One such puddle occurred in 2015 when the Seattle chapter of the Sierra Club, joined by other local environmental groups including the Washington Environmental Council (WEC), Earthjustice, and the PugetSoundkeeper Alliance, filed a lawsuit against the Port of Seattle following the Shell fiasco, accusing the commission of violating state environmental law.

The environmental groups lost in court and ultimately withdrew their appeal when reports indicated Shell would no longer use Seattle as its homeport for Arctic drilling.

Commissioner Felleman, for his part, came in on the heels of it all. His candidacy was largely supported by his experience as a sustainability advocate and as a seasoned environmental consultant throughout the region. Felleman would represent the environmental voice at the table. And it worked. He won. This newest motion, which is also a push for greater transparency, marks the culmination of his two-year tenure at the Port.

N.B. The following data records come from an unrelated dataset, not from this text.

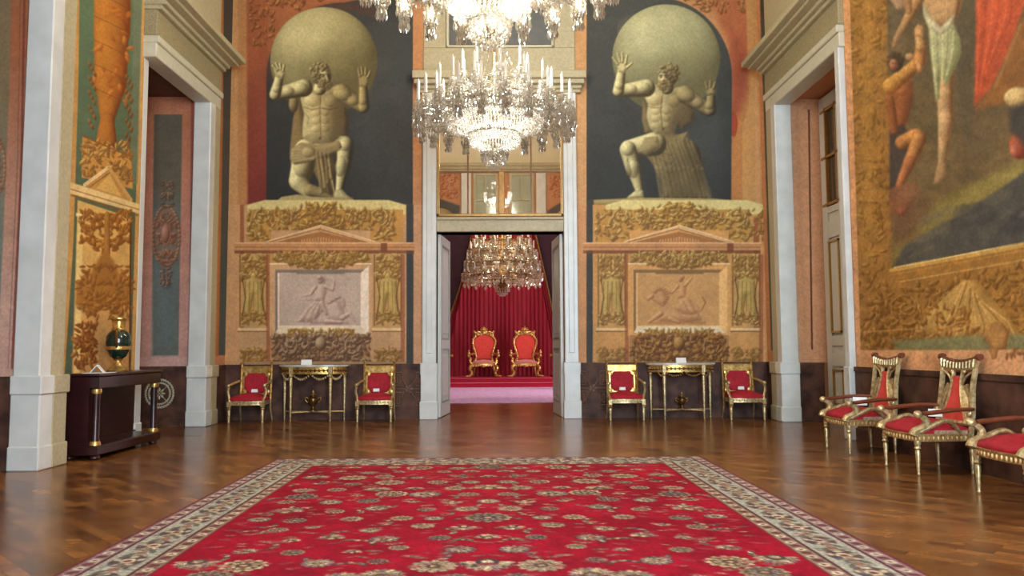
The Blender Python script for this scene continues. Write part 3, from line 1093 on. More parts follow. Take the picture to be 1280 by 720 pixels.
def mural_left_panel():
    c = Canvas(40, -190, 215, 480, 2.0, (206, 148, 78))
    c.rect(40, -190, 215, 480, (208, 156, 84))
    # teal ground
    c.poly([(102, -190), (183, -190), (163, 480), (80, 480), (92, 300), (98, 100)], (96, 116, 84), col2=(78, 92, 70), grad=((100, 0), (100, 400)))
    c.poly([(167, 0), (178, 0), (172, 230), (162, 230)], (120, 124, 100), al=.6)
    # painted column on its base
    L = (-.35, -.3)
    c.limb((142, -180), 24, (140, 40), 23, (124, 58, 14), (224, 148, 54), L)
    c.limb((139, 40), 22, (138, 108), 20, (124, 58, 14), (222, 150, 56), L)
    c.limb((138, 110), 18, (134, 150), 9, (118, 56, 14), (212, 142, 56), L)
    c.limb((134, 150), 9, (133, 176), 13, (118, 56, 14), (212, 142, 60), L)
    c.foliage(116, -60, 164, 130, 44, (164, 88, 28), (200, 122, 44), (218, 148, 62), seed=61, size=(4, 9))
    c.blur(112, -160, 168, 150, 1.2, 1)
    for k in range(6):
        c.line([(118, -40 + k * 30), (140, -30 + k * 30), (162, -18 + k * 30)], 1.4, (120, 56, 16), .4)
    for k in range(14):
        c.leaf(112 + (k % 3) * 3, 80 + k * 6, 4, 2, 1.2, (96, 68, 30), (176, 118, 52))
        c.leaf(158 + (k % 3) * 3, 96 + k * 6, 4, 2, 1.9, (96, 68, 30), (164, 108, 48))
    c.poly([(103, 170), (164, 196), (166, 236), (102, 222)], (206, 146, 70))
    c.foliage(103, 176, 165, 226, 130, GOLD_LO, (196, 136, 58), (232, 186, 100), seed=62, size=(2.5, 6))
    c.line([(103, 170), (164, 196)], 2, (150, 84, 34))
    # pediment
    c.poly([(104, 232), (136, 208), (164, 249), (164, 256)], (196, 140, 70))
    c.poly([(120, 236), (137, 217), (152, 246)], (222, 172, 92), soft=1)
    c.line([(106, 231), (136, 209)], 4.4, (236, 202, 140))
    c.line([(136, 209), (164, 250)], 4.0, (214, 164, 92))
    c.line([(112, 234), (137, 216)], 1.2, (140, 86, 40))
    c.poly([(86, 227), (174, 255), (174, 267), (88, 242)], (234, 200, 134))
    c.line([(87, 236), (174, 262)], 1.4, (176, 122, 66))
    c.line([(90, 244), (172, 269)], 2.4, (136, 80, 36), .8)
    # cream field with candelabrum ornament
    c.poly([(97, 250), (163, 272), (162, 470), (90, 470)], (222, 176, 96), col2=(214, 152, 92), grad=((100, 280), (100, 470)))
    c.poly([(97, 268), (104, 268), (100, 470), (92, 470)], (236, 202, 124))
    c.poly([(95, 266), (118, 270), (118, 274), (95, 270)], (244, 220, 160))
    c.poly([(150, 282), (163, 285), (163, 289), (150, 286)], (244, 220, 160))
    c.foliage(100, 262, 132, 318, 90, (130, 76, 22), (176, 112, 42), (206, 146, 66), seed=64, size=(3, 7), mirror=132, mask=lambda x, y: y < 320 - abs(x - 132) * .6 and y > 262 + (x - 100) * .2)
    c.limb((134, 268), 3.4, (133, 380), 4.4, (130, 78, 26), (196, 136, 60), L)
    c.poly([(95, 352), (112, 344), (124, 322), (133, 312), (142, 326), (152, 348), (162, 356), (162, 376), (148, 388), (133, 384), (112, 396), (94, 380)], (168, 112, 46), soft=2)
    c.foliage(96, 330, 133, 390, 70, (130, 78, 26), (176, 116, 46), (200, 142, 64), seed=65, size=(3, 6), mirror=131)
    c.foliage(92, 404, 120, 462, 80, (112, 60, 20), (168, 98, 40), (200, 136, 64), seed=66, size=(3, 6))
    c.foliage(110, 372, 160, 398, 30, (130, 78, 26), (176, 116, 46), (200, 142, 64), seed=67, size=(3, 6))
    c.line([(163.5, 280), (162, 470)], 2.2, (92, 54, 22))
    c.grain(.08, 14, 8, .06)
    return c


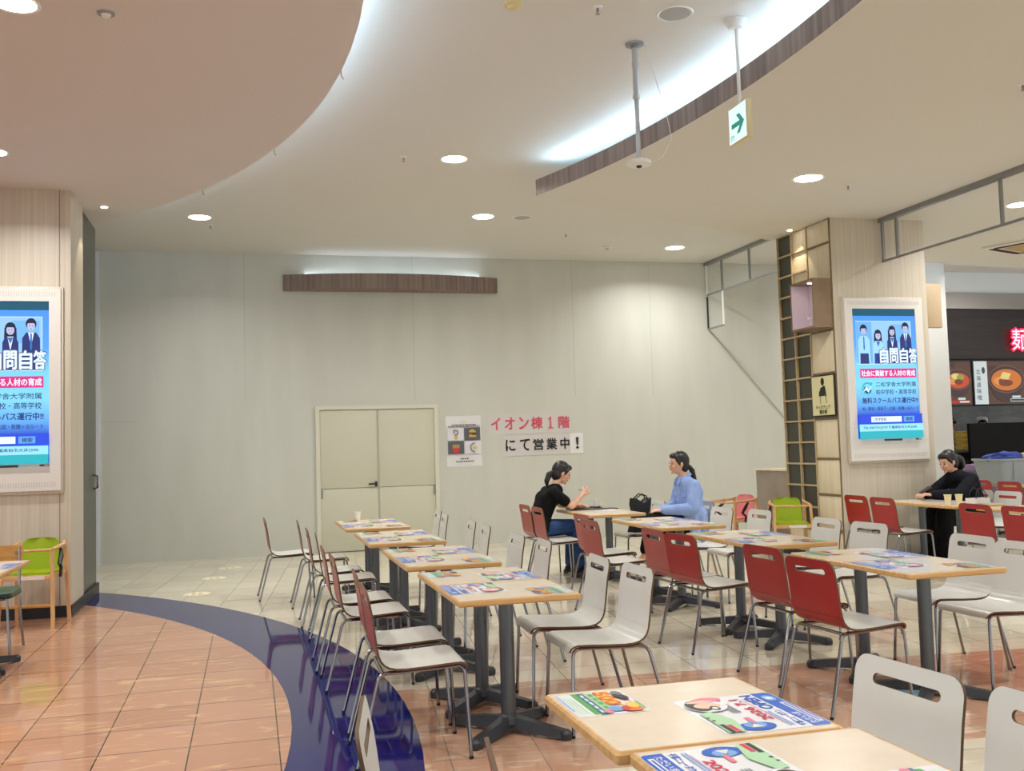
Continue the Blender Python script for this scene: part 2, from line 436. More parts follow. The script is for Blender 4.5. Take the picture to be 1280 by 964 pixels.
def chair(bx, by, face, label, group, turn=0.0):
    """bx, by: where the middle of the back's top edge stands; face +1 looks to +x, -1 to -x"""
    rz = (0 if face > 0 else PI) + turn
    loc = (bx + 0.241 * math.cos(rz), by + 0.241 * math.sin(rz), 0)
    if not state['chair']:
        state['chair'] = True; CH.location = loc; CH.rotation_euler = (0, 0, rz); CH['label'] = label; CH['group'] = group; return CH
    return dup(CH, label, loc, rz, group)

# ------------------------------------------------------------------ pedestal table
TZ = 0.72
TX, TY = 0.618, 0.598
def make_table():
    t = thing('pedestal_table', '', 'table')
    b = MB(); b.prism(round_rect(-TX / 2 + .012, TX / 2 - .012, -TY / 2 + .012, TY / 2 - .012, .005, 3), TZ - .03, TZ); b.build('tabletop', M_TOP, t)
    b = MB(); n = 24
    o = round_rect(-TX / 2, TX / 2, -TY / 2, TY / 2, .013, 5); o2 = round_rect(-TX / 2 + .006, TX / 2 - .006, -TY / 2 + .006, TY / 2 - .006, .010, 5); i = round_rect(-TX / 2 + .0125, TX / 2 - .0125, -TY / 2 + .0125, TY / 2 - .0125, .005, 5)
    n = len(o); rings = [(i, TZ - .032), (o2, TZ - .032), (o, TZ - .025), (o, TZ - .007), (o2, TZ - .0005), (i, TZ + .0003)]
    V = [(p[0], p[1], z) for q, z in rings for p in q]; F = []
    for k in range(len(rings) - 1):
        for j in range(n): F.append((k * n + j, k * n + (j + 1) % n, (k + 1) * n + (j + 1) % n, (k + 1) * n + j))
    b.add(V, F); b.build('edge_band', M_EDGE, t)
    b = MB(); b.lathe([(.038, .075), (.038, TZ - .035)], n=24); b.build('pedestal', M_STEEL, t)
    b = MB(); b.box(-.15, .15, -.15, .15, TZ - .041, TZ - .031, bev=.003); b.build('mounting_plate', M_CAST, t)
    b = MB(); b.lathe([(.05, .03), (.062, .05), (.058, .078), (.040, .095)], n=20); b.build('hub', M_CAST, t)
    for k in range(4):
        a = PI / 4 + k * PI / 2; c, s = math.cos(a), math.sin(a)
        b = MB(); b.beam((.03 * c, .03 * s), (.315 * c, .315 * s), .075, .062, .028, .088, .008, .048); b.lathe([(.026, .0), (.031, .008), (.031, .034), (.019, .048)], (.325 * c, .325 * s, 0), 14); b.build('foot', M_CAST, t)
    return t
TB_ = make_table()

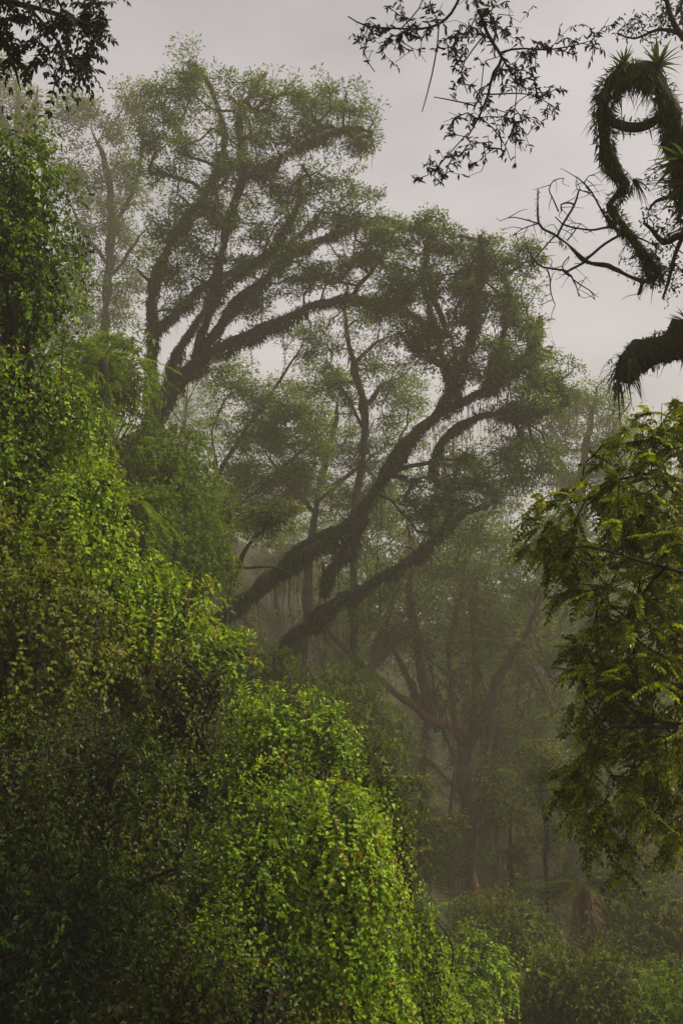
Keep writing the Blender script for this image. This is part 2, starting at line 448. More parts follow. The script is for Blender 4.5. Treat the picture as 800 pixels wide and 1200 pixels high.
B_blobs = [(560, 302, 56, 34), (500, 280, 52, 30), (586, 346, 52, 44), (604, 404, 46, 44, 2), (540, 336, 60, 40), (484, 326, 46, 34), (570, 430, 60, 34, 2),
           (520, 396, 44, 44), (478, 400, 38, 40), (452, 352, 46, 26), (612, 300, 22, 30), (640, 450, 40, 40), (604, 482, 56, 36, 2), (556, 560, 74, 40, 2), (508, 600, 60, 34), (620, 540, 50, 44)]
make_tree('leaning_tree', 'thick shaggy trunk leaning up across the ravine to a dense dark green crown', 'tree', 28, B_limbs, B_blobs, 2300, 'tree', tuft=28, rc=.27, L=.11, W=.042,
          mossy=380, curt=(24, .2, 2.6, .014), gap=.24, thin=.46, gscale=.9, mossL=.25, tipr=.0075, feet=(0, 1), curt_limbs=(0, 1, 2, 6, 7))

C_limbs = [
    [(556, 1092, 22), (551, 1010, 17), (546, 935, 16), (541, 872, 14), (524, 850, 11), (500, 842, 9), (462, 812, 8), (422, 776, 7), (388, 742, 5), (372, 726, 3)],
    [(512, 858, 10), (497, 802, 10, .3), (488, 742, 10, .4), (479, 698, 8, .4), (482, 640, 5, .4), (476, 600, 3, .4)],
    [(505, 850, 8), (478, 795, 7, .5), (452, 742, 5, .7), (430, 716, 3, .8)],
    [(543, 885, 11), (570, 832, 10, -.3), (590, 782, 9, -.6), (612, 748, 6, -.8), (634, 700, 4, -.8), (640, 650, 3, -.8)],
    [(540, 882, 7), (530, 822, 6, .6), (526, 758, 5, .8), (540, 690, 4, 1), (548, 640, 3, 1)],
    [(552, 960, 9), (588, 890, 8, .4), (606, 826, 6, .8), (610, 760, 4, 1)],
    [(512, 1080, 11), (508, 990, 10), (494, 910, 8), (500, 850, 6), (515, 800, 4)],
    [(548, 930, 7), (570, 890, 6, 1), (572, 830, 5, 1.2), (560, 770, 3, 1.4)],
    [(580, 1090, 6, -1), (584, 1000, 5, -1), (578, 900, 4, -1), (588, 800, 3, -1)], [(530, 1085, 5, -1.5), (524, 990, 4, -1.5), (532, 900, 3, -1.5), (520, 820, 2, -1.5)], [(535, 900, 5), (510, 820, 4, .5), (500, 740, 2, .5)], [(548, 890, 5), (556, 800, 4, -.5), (552, 700, 2, -.5)], [(552, 920, 5), (600, 850, 4, .6), (640, 800, 2, .6)], [(540, 930, 5), (470, 860, 4, .8), (440, 830, 2, .8)], [(556, 980, 5), (620, 900, 3, -.6), (650, 880, 2, -.6)], [(606, 1085, 5, 1), (616, 980, 4, 1), (604, 880, 3, 1), (622, 800, 2, 1)],
]
C_blobs = [(500, 670, 80, 44, 2), (600, 690, 76, 60, 2), (560, 626, 70, 44), (648, 640, 44, 60), (425, 706, 52, 36), (470, 740, 60, 34), (630, 770, 50, 50), (560, 750, 60, 50), (470, 880, 40, 60, 2), (606, 900, 50, 80, 2), (540, 980, 60, 50, 2), (640, 850, 40, 60), (580, 830, 40, 40)]
make_tree('forked_tree', 'misty tree with a reddish trunk in the ravine, forking low into many upright stems', 'tree', 34, C_limbs, C_blobs, 1300, 'tree', 'red', feet=(0, 6, 8, 9, 15), thin=.52, tuft=28, rc=.4, L=.13, W=.05,
          mossy=40, curt=(6, .3, 1.8, .014), gap=.15, start=.45)

make_tree('slender_tree', 'slender tree with an upright bare stem rising between the two shaggy leaning trees', 'tree', 35,
          [[(414, 640, 7), (416, 588, 7), (425, 540, 7), (427, 486, 7), (414, 432, 6), (405, 384, 5), (405, 350, 3), (410, 326, 2)],
           [(426, 480, 4), (446, 452, 4, .4), (476, 440, 3, .6)], [(414, 432, 4), (436, 404, 3, -.4), (462, 392, 2, -.5)], [(424, 500, 4), (400, 452, 3, .6), (380, 420, 2, .9)]],
          [(396, 404, 56, 36), (448, 436, 46, 40), (356, 396, 40, 34), (430, 376, 46, 26), (384, 450, 40, 34), (464, 480, 36, 30)], 360, 'tree', tuft=26, rc=.3, L=.13, W=.045, gap=.2, mossy=60, start=.35, thin=.6)
make_tree('slender_tree', 'light green tree with thin slanting stems below the longest mossy limb', 'tree', 37,
          [[(236, 610, 5), (252, 566, 5), (284, 510, 5), (312, 470, 4), (342, 424, 3), (356, 396, 2)], [(256, 560, 4), (250, 500, 3, .5), (282, 440, 3, .8)],
           [(270, 600, 4, .5), (320, 560, 4, .6), (360, 520, 3, .6), (380, 490, 2, .6)]],
          [(330, 476, 60, 40), (286, 510, 50, 46), (362, 516, 46, 44), (270, 446, 44, 34), (350, 560, 50, 30), (312, 560, 50, 40)], 800, 'pale', tuft=36, rc=.36, L=.13, W=.05, gap=-.1, thin=.48)
make_tree('leafy_tree', 'fresh green leafy tree filling the gap behind the slender upright stem', 'tree', 39,
          [[(360, 690, 7), (366, 620, 6), (376, 560, 5), (392, 500, 4), (398, 450, 2)], [(370, 590, 4), (420, 548, 3, .6), (456, 520, 2, .8)], [(368, 600, 4), (330, 560, 3, -.5), (306, 520, 2, -.8)], [(384, 530, 3), (350, 480, 2, .5), (336, 440, 1.4, .6)]],
          [(400, 524, 60, 50), (336, 566, 56, 44), (454, 540, 44, 50), (372, 460, 54, 44), (300, 600, 50, 36), (410, 580, 60, 40), (474, 470, 34, 40), (320, 500, 50, 40), (440, 600, 60, 36)], 1000, 'pale', tuft=34, rc=.36, L=.12, W=.05, gap=-.1, thin=.7)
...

Following his election, Felleman felt the commission was asking the wrong questions in how to respond to its widespread criticism. “The commission was feeling pretty beat up,” he says. “They were asking about appropriate levels of fossil fuel intensity when the real question was how to make a determination based on principle and public dialogue. That’s where I thought, let’s come up with a framework.”

Now, the Port has specific sustainability evaluation criteria to work with, developed in collaboration with and input from community stakeholders, including: the reduction of greenhouse gas emissions, the increase of energy resilience, and the projected impact on environmental and public health, on racial and social justice, on regional partnerships, and on local economic development. The Fishermen’s Terminal solar project is the first to be evaluated under this criterion.

“There are important things to consider other than dollars per carbon reduced,” says Felleman. “So can you justify it? Only a government agency can afford a long-term payback, so you have to ask whether [a given project] is the best use of money unless there are these other benefits, too.”

But in the midst of hurricanes, fires, and acidifying oceans, the climate crisis is in full swing with or without an environmental directive, environmentalists point out. News came out recently that the world’s carbon emissions are rising again after three years of remaining relatively flat and Piedfort wants to see some initiative from the Port.

“I’d like to see [the Port of Seattle] electrify the vehicles and equipment they use to serve both the airport and the seaport,” he says.

Piedfort uses California as an example. The state mandated that at least 80% of visiting cargo ships plug into shore power by 2020. Comparatively, only 30% of ships that come through Seattle do that right now. He also recommends that the Port’s drayage trucks be upgraded to cleaner engines and that the Port invest in ship-to-rail infrastructure to reduce the need for short-haul cargo trucks.

Nick Abraham, Communications and Accountability Manager at WEC, says that his organization is happy to see the Port of Seattle moving in a positive direction and credits Felleman for pushing its environmentally conscious agenda. But much like Piedfort, Abraham says there are structural and fundamental changes necessary: Less idling of vehicles, a greater shift toward dependence on aviation biofuels, and plugging in instead of bunkering, for example.

Felleman is well aware of these issues and has been taking steps to address them in the Port’s new motion.

“They’re our emissions, but we’re trying to make it possible for cruise ships to plug in when they’re at the dock so they aren’t just running their monster engines,” he says. “As the landlord, we’re trying to make it easier for the tenant to be green.”

The Port’s goal is to cut its port-controlled emissions and port-indirect emissions 15 percent below 2005 levels by 2020. Similarly, port-influenced emissions will be cut 50 percent below 2007 levels by 2030. The new directive also states that three new positions will be added at the Port to focus solely on its environmental efforts. The Port of Seattle’s commission works on a part-time basis.

Felleman adds that, for months now, the Port has tried to update its trucks to models made after 2007, but has experienced setbacks due to some of the truck drivers, many of whom operate independently, not being able to afford new trucks. Felleman says the Port is working to introduce a low-income loan program to address this issue, and to electrify the luggage carts at the airport and cargo-handling equipment down at the water.

But these are just statements of intent. What about accountability?

“Let’s say we get to our half way report and we’re miserably missing our goal,” answers Felleman. “When the next big project comes down in the second half and it costs more money but means significant greenhouse gas reduction, we can now justify that.”